View Full Version : Commercial Grounds Maintenance for Herbicide Spot-Spraying and Pre-emergents

02-06-2011, 02:10 PM
I have a 48 acre property that I am bidding and it has many long section planters where I've figured a walking application rate of about 14 hours to cover all the square footage (over 100,000 sf) with spraying (4-gal. back-pack). What do you guys charge in your area for a commercial site? Do you use a square foot takeoff, with a basic charge for just showing up and material?

An example would be a 1600 ft. x 10 ft. strip with decomposed granite
covering the planter area. No mulch, just exposed ground.
Plants are Shrubs (pyracantha, Oleander, and others) and spaced out every 3 ft., and 6 feet apart. in other words, it's a lot of open ground to spray or to seasonally apply a granular pre-emergent such as Ronstar-G..

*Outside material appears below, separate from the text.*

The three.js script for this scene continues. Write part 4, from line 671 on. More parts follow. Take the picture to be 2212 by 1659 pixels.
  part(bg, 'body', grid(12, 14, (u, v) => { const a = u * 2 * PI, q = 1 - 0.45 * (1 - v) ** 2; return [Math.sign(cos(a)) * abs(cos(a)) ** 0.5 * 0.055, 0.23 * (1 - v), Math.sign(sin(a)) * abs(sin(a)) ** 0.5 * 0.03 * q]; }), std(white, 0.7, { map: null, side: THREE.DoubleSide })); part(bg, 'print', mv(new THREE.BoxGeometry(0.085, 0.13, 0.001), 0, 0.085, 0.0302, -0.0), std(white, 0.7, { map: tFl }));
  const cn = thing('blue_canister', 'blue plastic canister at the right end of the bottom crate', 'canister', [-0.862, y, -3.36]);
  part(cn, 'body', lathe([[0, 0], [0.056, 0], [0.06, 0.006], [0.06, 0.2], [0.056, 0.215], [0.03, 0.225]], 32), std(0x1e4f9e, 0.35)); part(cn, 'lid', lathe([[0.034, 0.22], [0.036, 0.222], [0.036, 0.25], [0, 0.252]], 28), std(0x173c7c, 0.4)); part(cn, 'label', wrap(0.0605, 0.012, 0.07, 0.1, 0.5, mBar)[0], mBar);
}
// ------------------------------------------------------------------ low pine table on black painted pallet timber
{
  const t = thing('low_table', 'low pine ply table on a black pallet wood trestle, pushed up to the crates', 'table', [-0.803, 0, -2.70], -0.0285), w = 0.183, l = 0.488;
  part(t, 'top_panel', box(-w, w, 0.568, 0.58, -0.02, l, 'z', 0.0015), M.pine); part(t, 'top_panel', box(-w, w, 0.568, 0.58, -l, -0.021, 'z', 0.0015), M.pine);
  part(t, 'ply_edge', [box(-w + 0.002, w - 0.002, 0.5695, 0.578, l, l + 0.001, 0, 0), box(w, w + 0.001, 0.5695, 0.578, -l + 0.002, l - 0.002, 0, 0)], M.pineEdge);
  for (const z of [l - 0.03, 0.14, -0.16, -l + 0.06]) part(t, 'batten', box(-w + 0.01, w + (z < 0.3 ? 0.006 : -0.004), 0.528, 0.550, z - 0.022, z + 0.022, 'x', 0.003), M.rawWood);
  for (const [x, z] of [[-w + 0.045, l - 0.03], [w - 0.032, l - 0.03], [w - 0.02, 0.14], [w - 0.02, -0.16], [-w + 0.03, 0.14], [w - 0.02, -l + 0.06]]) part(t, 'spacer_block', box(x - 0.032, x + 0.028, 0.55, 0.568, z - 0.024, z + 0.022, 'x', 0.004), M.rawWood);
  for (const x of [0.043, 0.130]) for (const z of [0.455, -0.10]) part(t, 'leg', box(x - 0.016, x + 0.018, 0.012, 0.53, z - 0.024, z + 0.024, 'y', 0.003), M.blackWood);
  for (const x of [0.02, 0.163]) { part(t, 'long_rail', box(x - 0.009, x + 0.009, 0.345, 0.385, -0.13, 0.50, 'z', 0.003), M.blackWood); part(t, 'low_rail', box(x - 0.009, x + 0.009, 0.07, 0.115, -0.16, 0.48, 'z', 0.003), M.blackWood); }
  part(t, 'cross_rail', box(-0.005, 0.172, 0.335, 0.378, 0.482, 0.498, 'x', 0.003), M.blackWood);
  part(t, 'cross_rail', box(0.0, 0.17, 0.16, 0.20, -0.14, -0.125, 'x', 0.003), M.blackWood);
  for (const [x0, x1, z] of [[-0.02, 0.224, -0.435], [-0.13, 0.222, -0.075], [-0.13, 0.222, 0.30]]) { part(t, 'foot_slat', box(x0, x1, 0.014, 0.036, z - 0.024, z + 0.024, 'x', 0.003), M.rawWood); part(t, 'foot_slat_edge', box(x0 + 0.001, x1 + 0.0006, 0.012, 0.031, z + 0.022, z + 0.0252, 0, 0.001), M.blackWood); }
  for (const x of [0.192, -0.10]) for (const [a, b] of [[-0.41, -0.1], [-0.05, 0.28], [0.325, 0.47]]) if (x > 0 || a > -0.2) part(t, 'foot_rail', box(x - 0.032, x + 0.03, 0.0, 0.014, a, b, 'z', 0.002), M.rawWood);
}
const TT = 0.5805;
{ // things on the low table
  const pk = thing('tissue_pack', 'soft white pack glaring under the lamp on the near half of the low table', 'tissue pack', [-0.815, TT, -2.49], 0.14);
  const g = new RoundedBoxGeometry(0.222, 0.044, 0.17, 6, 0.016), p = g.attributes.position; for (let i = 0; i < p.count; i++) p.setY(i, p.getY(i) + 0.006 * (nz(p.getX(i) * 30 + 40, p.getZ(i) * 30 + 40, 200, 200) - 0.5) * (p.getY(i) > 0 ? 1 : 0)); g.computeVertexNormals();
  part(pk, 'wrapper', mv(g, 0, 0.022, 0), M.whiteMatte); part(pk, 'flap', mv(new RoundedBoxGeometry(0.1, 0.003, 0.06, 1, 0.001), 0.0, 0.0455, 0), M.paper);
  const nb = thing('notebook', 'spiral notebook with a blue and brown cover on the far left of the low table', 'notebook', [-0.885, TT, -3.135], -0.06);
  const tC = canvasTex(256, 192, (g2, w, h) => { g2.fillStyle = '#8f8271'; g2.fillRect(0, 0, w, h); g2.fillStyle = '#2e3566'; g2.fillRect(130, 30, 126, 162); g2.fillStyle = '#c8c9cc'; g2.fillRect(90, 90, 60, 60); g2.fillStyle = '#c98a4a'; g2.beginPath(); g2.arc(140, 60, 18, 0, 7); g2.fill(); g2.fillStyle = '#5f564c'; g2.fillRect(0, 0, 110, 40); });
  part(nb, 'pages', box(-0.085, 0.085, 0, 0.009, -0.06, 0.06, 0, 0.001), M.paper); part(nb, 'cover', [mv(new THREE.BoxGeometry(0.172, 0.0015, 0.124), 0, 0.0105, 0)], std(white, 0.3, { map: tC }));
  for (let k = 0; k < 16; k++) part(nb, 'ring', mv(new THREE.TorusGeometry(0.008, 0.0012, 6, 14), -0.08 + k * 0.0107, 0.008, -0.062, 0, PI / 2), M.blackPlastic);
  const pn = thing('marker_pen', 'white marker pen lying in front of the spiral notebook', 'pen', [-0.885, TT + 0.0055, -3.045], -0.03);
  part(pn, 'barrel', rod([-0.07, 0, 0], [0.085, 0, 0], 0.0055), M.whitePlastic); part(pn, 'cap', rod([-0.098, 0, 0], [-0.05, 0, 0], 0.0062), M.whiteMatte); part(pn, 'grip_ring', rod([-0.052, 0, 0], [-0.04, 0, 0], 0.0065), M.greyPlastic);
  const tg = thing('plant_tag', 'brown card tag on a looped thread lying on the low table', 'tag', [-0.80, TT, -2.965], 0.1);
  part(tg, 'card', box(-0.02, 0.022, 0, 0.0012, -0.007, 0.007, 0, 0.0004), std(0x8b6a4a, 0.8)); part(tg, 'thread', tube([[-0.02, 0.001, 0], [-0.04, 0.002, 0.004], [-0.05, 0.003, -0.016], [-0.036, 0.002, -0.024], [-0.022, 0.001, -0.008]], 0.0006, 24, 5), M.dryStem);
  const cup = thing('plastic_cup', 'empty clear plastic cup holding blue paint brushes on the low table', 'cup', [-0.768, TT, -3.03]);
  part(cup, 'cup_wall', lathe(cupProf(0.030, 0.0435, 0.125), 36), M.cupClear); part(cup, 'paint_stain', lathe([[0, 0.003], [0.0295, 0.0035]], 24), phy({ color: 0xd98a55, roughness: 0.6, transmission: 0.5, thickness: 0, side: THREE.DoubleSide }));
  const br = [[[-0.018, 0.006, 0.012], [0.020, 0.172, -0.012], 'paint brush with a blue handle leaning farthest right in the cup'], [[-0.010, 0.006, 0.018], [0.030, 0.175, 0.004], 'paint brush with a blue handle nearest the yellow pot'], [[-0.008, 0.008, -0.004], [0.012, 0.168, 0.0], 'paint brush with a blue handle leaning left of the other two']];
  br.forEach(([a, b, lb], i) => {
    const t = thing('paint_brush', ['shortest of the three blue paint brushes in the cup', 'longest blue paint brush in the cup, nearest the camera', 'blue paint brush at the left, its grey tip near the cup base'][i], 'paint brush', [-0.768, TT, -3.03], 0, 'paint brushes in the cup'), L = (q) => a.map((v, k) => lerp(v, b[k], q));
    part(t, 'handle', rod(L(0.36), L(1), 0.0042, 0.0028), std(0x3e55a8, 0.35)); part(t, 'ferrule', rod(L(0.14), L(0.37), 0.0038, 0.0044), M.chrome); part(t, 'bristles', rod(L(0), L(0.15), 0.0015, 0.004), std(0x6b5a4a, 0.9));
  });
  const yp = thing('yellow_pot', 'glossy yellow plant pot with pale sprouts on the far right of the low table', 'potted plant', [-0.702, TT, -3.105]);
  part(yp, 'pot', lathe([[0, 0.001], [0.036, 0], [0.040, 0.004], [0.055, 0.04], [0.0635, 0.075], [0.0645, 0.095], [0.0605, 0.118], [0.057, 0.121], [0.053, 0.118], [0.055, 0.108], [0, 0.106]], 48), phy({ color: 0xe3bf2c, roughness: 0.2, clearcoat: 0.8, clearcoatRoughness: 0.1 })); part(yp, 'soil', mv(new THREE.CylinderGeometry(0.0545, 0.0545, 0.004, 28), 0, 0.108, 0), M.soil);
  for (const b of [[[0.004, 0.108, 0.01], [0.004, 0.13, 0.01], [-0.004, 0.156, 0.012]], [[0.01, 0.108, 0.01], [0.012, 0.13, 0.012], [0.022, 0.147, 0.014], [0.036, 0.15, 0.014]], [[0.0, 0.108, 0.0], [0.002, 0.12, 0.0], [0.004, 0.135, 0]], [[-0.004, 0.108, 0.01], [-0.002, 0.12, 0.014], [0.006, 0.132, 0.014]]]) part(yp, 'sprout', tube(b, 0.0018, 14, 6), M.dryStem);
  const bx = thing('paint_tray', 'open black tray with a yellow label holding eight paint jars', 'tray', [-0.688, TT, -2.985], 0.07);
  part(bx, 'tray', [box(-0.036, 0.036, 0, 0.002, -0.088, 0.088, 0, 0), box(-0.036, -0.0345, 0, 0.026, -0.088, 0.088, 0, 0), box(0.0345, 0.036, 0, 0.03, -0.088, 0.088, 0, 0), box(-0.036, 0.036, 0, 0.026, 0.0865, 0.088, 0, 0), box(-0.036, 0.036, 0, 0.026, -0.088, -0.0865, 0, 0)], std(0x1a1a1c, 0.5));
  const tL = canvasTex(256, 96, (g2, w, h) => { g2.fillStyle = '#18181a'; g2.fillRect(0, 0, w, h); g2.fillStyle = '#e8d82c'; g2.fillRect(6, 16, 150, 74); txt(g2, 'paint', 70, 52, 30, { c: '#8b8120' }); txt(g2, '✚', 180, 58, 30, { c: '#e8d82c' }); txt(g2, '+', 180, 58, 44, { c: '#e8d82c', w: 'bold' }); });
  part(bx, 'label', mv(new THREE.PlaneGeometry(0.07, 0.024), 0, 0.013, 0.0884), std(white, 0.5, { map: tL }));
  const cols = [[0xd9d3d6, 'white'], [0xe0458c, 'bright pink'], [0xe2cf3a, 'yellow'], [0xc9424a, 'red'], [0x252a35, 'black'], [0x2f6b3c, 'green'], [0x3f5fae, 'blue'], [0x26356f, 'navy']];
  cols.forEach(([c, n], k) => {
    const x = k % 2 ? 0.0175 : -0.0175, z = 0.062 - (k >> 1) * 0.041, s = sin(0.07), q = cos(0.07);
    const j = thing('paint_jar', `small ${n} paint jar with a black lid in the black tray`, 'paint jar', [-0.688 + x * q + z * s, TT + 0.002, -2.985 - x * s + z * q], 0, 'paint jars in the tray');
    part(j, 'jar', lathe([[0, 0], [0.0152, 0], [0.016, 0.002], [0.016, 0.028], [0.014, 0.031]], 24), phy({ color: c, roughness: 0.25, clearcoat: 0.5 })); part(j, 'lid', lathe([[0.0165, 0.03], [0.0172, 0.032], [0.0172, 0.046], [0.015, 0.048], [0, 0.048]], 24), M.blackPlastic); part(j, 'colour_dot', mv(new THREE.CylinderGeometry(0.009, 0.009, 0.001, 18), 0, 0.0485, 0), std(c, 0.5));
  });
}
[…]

The maintenance goal to eliminate weeds in the planter areas.
And yYes, the cost of doing business must be included -as mileage, fuel, manhours, overhead, insurance, licenses, herbicide

02-06-2011, 06:28 PM
To control weeds around shrubs in beds, liquid preemergents are more cost effective while providing better weed control. They can also be easier to apply uniformly and at the correct rate. I like to use a single nozzle fan tip on the end of a long wand to spray around shrubs. That is fitted to either my skid sprayer for vehicle accessible areas or a 7 gallon engine drive backpack for those that are cut off from access. Ronstar is very good for controlling broadleaf weeds. So is Gallery. I like to apply one of those mixed with Barricade or Dimension to prevent most weeds.

I price this kind of work based on cost of material + markup + the costs you mentioned and time needed to apply the treatment.

02-06-2011, 09:14 PM
Thanks there Greendoctor, for taking the time to give a few pointers.
I forgot to mention markup, and I usually use a margin of 1.11 or 1.18 when bidding landscape projects, but this is different in that the labor is not as intense or difficult and I would most likely just apply the markup to material costs to remain competitive.